Mrs Ebert has spent many of her later years telling her story.
Many survivors stayed silent for years, not wanting their families to know the extent of the horrors they had experienced. It was a taboo subject – as if survivors were ashamed of their ordeal.
Mrs Ebert and her sisters were sent to work, but were fed so little that they almost starved to death.
“The aim was that no one should survive,” she says. “The aim was not that after 67 years I would be here to tell this story.”
Mrs Ebert continues: “When we came out from the shower, our hair was cut and our belongings taken away. They left us with only our shoes. We saw a fire in the chimneys, and a terrible smell.
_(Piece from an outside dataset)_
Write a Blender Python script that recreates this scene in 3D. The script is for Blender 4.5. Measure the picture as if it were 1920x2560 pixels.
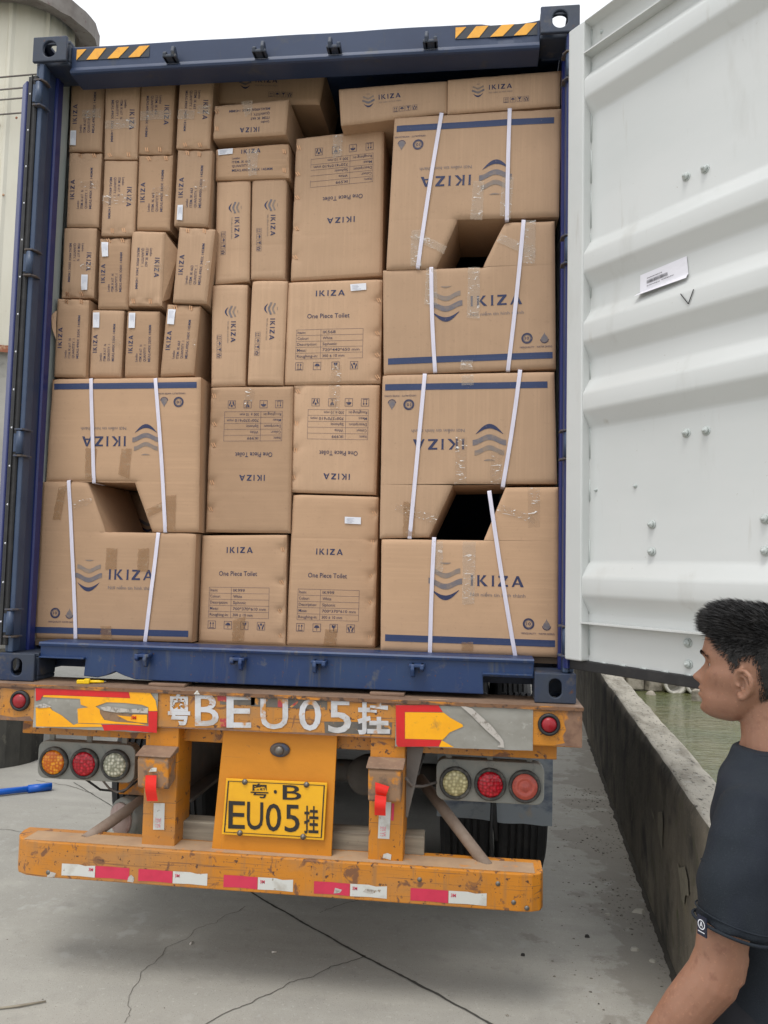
import bpy, bmesh, math, random
from math import sin, cos, pi, radians, exp, hypot, atan2
from mathutils import Vector, Matrix, noise as mnoise

for _o in list(bpy.data.objects):
    bpy.data.objects.remove(_o)
SC = bpy.context.scene
COL = SC.collection
random.seed(7)

# ---------------------------------------------------------------- camera
cam_data = bpy.data.cameras.new("camera")
cam = bpy.data.objects.new("camera", cam_data)
COL.objects.link(cam)
SC.camera = cam
cam_data.sensor_fit = 'HORIZONTAL'
cam_data.sensor_width = 36.0
cam_data.lens = 37.5
cam_data.clip_start = 0.05
cam_data.clip_end = 2000
CAM_RIGHT = Vector((0.99268, 0.11868, 0.02238))
CAM_DOWN = Vector((0.01393, 0.07163, -0.99733))
CAM_FWD = Vector((-0.11997, 0.99035, 0.06945))
cm = Matrix((CAM_RIGHT, -CAM_DOWN, -CAM_FWD)).transposed().to_4x4()
cm.translation = Vector((0.83485, -3.28807, 1.72021))
cam.matrix_world = cm

# ---------------------------------------------------------------- overcast sky, weak soft sun, exposure
SUN_EL, SUN_AZ = radians(66), radians(200)      # azimuth clockwise from +Y; the sun stands behind the camera
world = bpy.data.worlds.new("World")
SC.world = world
world.use_nodes = True
wn = world.node_tree
wn.nodes.clear()
sky = wn.nodes.new('ShaderNodeTexSky')
sky.sky_type = 'NISHITA'
sky.sun_disc = False
sky.sun_elevation = SUN_EL
sky.sun_rotation = SUN_AZ
sky.air_density = 1.0
sky.dust_density = 3.0
sky.ozone_density = 1.0
hs = wn.nodes.new('ShaderNodeHueSaturation')
hs.inputs['Saturation'].default_value = 0.10
bg = wn.nodes.new('ShaderNodeBackground')
bg.inputs['Strength'].default_value = 0.15
wo = wn.nodes.new('ShaderNodeOutputWorld')
wn.links.new(sky.outputs[0], hs.inputs['Color'])
ov = wn.nodes.new('ShaderNodeMix')          # even cloud cover veils the clear sky
ov.data_type = 'RGBA'
ov.inputs[0].default_value = 0.75
ov.inputs[7].default_value = (6.2, 6.35, 6.6, 1)
wn.links.new(hs.outputs[0], ov.inputs[6])
wn.links.new(ov.outputs[2], bg.inputs[0])
wn.links.new(bg.outputs[0], wo.inputs[0])

sun_data = bpy.data.lights.new("sun", 'SUN')
sun_data.energy = 0.95
sun_data.angle = radians(20)
sun_data.color = (1.0, 0.97, 0.92)
sun = bpy.data.objects.new("sun", sun_data)
COL.objects.link(sun)
sd = Vector((sin(SUN_AZ) * cos(SUN_EL), cos(SUN_AZ) * cos(SUN_EL), sin(SUN_EL)))
sun.rotation_euler = sd.to_track_quat('Z', 'Y').to_euler()

SC.view_settings.view_transform = 'Standard'
SC.view_settings.look = 'None'
SC.view_settings.exposure = 0.5
SC.view_settings.gamma = 1.0
SC.view_settings.use_curve_mapping = False
SC.cycles.max_bounces = 8
SC.cycles.transparent_max_bounces = 12

# ---------------------------------------------------------------- materials
def srgb(r, g, b):
    def f(c):
        c /= 255.0
        return c / 12.92 if c <= 0.04045 else ((c + 0.055) / 1.055) ** 2.4
    return (f(r), f(g), f(b))

MATS = {}
def mat(name, base, rough=0.6, metal=0.0, layers=(), bump=None, spec=0.5, rough_layer=None, sss=0.0, coat=0.0):
    """Principled material; layers = (scale3, detail, colour, low, high[, distortion]) noise masks laid over the base."""
    m = bpy.data.materials.new(name)
    m.use_nodes = True
    nt = m.node_tree
    bs = nt.nodes['Principled BSDF']
    bs.inputs['Roughness'].default_value = rough
    bs.inputs['Metallic'].default_value = metal
    bs.inputs['Specular IOR Level'].default_value = spec
    if coat:
        bs.inputs['Coat Weight'].default_value = coat
    if sss:
        bs.inputs['Subsurface Weight'].default_value = sss
        bs.inputs['Subsurface Radius'].default_value = (0.012, 0.004, 0.002)
    tc = nt.nodes.new('ShaderNodeTexCoord')
    def noise(sc, det, dist=0.0):
        mp = nt.nodes.new('ShaderNodeMapping')
        mp.inputs['Scale'].default_value = sc if isinstance(sc, (tuple, list)) else (sc, sc, sc)
        nt.links.new(tc.outputs['Object'], mp.inputs[0])
        n = nt.nodes.new('ShaderNodeTexNoise')
        n.inputs['Scale'].default_value = 1.0
        n.inputs['Detail'].default_value = det
        n.inputs['Roughness'].default_value = 0.6
        n.inputs['Distortion'].default_value = dist
        nt.links.new(mp.outputs[0], n.inputs['Vector'])
        return n
    prev = None
    for L in layers:
        sc, det, colr, lo, hi = L[:5]
        n = noise(sc, det, L[5] if len(L) > 5 else 0.0)
        mr = nt.nodes.new('ShaderNodeMapRange')
        mr.inputs['From Min'].default_value = lo
        mr.inputs['From Max'].default_value = hi
        nt.links.new(n.outputs['Fac'], mr.inputs['Value'])
        mx = nt.nodes.new('ShaderNodeMix')
        mx.data_type = 'RGBA'
        nt.links.new(mr.outputs[0], mx.inputs[0])
        if prev is None:
            mx.inputs[6].default_value = (*base, 1)
        else:
            nt.links.new(prev, mx.inputs[6])
        mx.inputs[7].default_value = (*colr, 1)
        prev = mx.outputs[2]
    if prev is None:
        bs.inputs['Base Color'].default_value = (*base, 1)
    else:
        nt.links.new(prev, bs.inputs['Base Color'])
    if rough_layer:
        sc, det, r0, r1 = rough_layer
        n = noise(sc, det)
        mr = nt.nodes.new('ShaderNodeMapRange')
        mr.inputs['From Min'].default_value = 0.3
        mr.inputs['From Max'].default_value = 0.7
        mr.inputs['To Min'].default_value = r0
        mr.inputs['To Max'].default_value = r1
        nt.links.new(n.outputs['Fac'], mr.inputs['Value'])
        nt.links.new(mr.outputs[0], bs.inputs['Roughness'])
    if bump:
        bsc, bstr, bdist = bump
        prevn = None
        for s_ in (bsc if isinstance(bsc, list) else [bsc]):
            n = noise(s_, 4)
            bp = nt.nodes.new('ShaderNodeBump')
            bp.inputs['Strength'].default_value = bstr
            bp.inputs['Distance'].default_value = bdist
            nt.links.new(n.outputs['Fac'], bp.inputs['Height'])
            if prevn:
                nt.links.new(prevn, bp.inputs['Normal'])
            prevn = bp.outputs[0]
        nt.links.new(prevn, bs.inputs['Normal'])
    MATS[name] = m
    return m

def film(name, colr, fac, streak, streak_col=(0.9, 0.88, 0.85)):
    """clear packing tape: a glossy see-through film with wrinkle glints painted in as pale streaks"""
    m = bpy.data.materials.new(name)
    m.use_nodes = True
    nt = m.node_tree
    bs = nt.nodes['Principled BSDF']
    out = nt.nodes['Material Output']
    bs.inputs['Roughness'].default_value = 0.28
    tr = nt.nodes.new('ShaderNodeBsdfTransparent')
    mix = nt.nodes.new('ShaderNodeMixShader')
    tc = nt.nodes.new('ShaderNodeTexCoord')
    mp = nt.nodes.new('ShaderNodeMapping')
    mp.inputs['Scale'].default_value = (22, 22, 60)
    mp.inputs['Rotation'].default_value = (0, 0.5, 0)
    nt.links.new(tc.outputs['Object'], mp.inputs[0])
    n = nt.nodes.new('ShaderNodeTexNoise')
    n.inputs['Scale'].default_value = 1.0
    n.inputs['Detail'].default_value = 2.0
    n.inputs['Distortion'].default_value = 2.2
    nt.links.new(mp.outputs[0], n.inputs['Vector'])
    mr = nt.nodes.new('ShaderNodeMapRange')
    mr.inputs['From Min'].default_value = 0.60
    mr.inputs['From Max'].default_value = 0.70
    nt.links.new(n.outputs['Fac'], mr.inputs['Value'])
    ma = nt.nodes.new('ShaderNodeMath')
    ma.operation = 'MULTIPLY_ADD'
    ma.inputs[1].default_value = streak
    ma.inputs[2].default_value = fac
    nt.links.new(mr.outputs[0], ma.inputs[0])
    mx = nt.nodes.new('ShaderNodeMix')
    mx.data_type = 'RGBA'
    mx.inputs[6].default_value = (*colr, 1)
    mx.inputs[7].default_value = (*streak_col, 1)
    nt.links.new(mr.outputs[0], mx.inputs[0])
    nt.links.new(mx.outputs[2], bs.inputs['Base Color'])
    bp = nt.nodes.new('ShaderNodeBump')
    bp.inputs['Strength'].default_value = 0.5
    bp.inputs['Distance'].default_value = 0.004
    nt.links.new(n.outputs['Fac'], bp.inputs['Height'])
    nt.links.new(bp.outputs[0], bs.inputs['Normal'])
    nt.links.new(ma.outputs[0], mix.inputs[0])
    nt.links.new(tr.outputs[0], mix.inputs[1])
    nt.links.new(bs.outputs[0], mix.inputs[2])
    nt.links.new(mix.outputs[0], out.inputs['Surface'])
    MATS[name] = m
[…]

"We asked people who were already there. They told us it was not a factory. They said it was our parents and brothers and sisters who were being burned.”
In mid-January 1945, the war all but lost, the SS began evacuating Auschwitz and its satellite camps. Soviet troops were approaching. Nearly 60,000 prisoners were forced to march west from the Auschwitz camp system. Thousands had been killed in the camps in the days before these death marches began. SS guards shot anyone who fell behind or could not continue. More than 15,000 died during the marches from Auschwitz.
On January 27, 1945, the Soviet army entered Auschwitz and liberated more than 7,000 remaining prisoners, who were mostly ill and dying. It is estimated that 1.3 million people were deported to Auschwitz between 1940 and 1945; of these at least 1.1 million were murdered.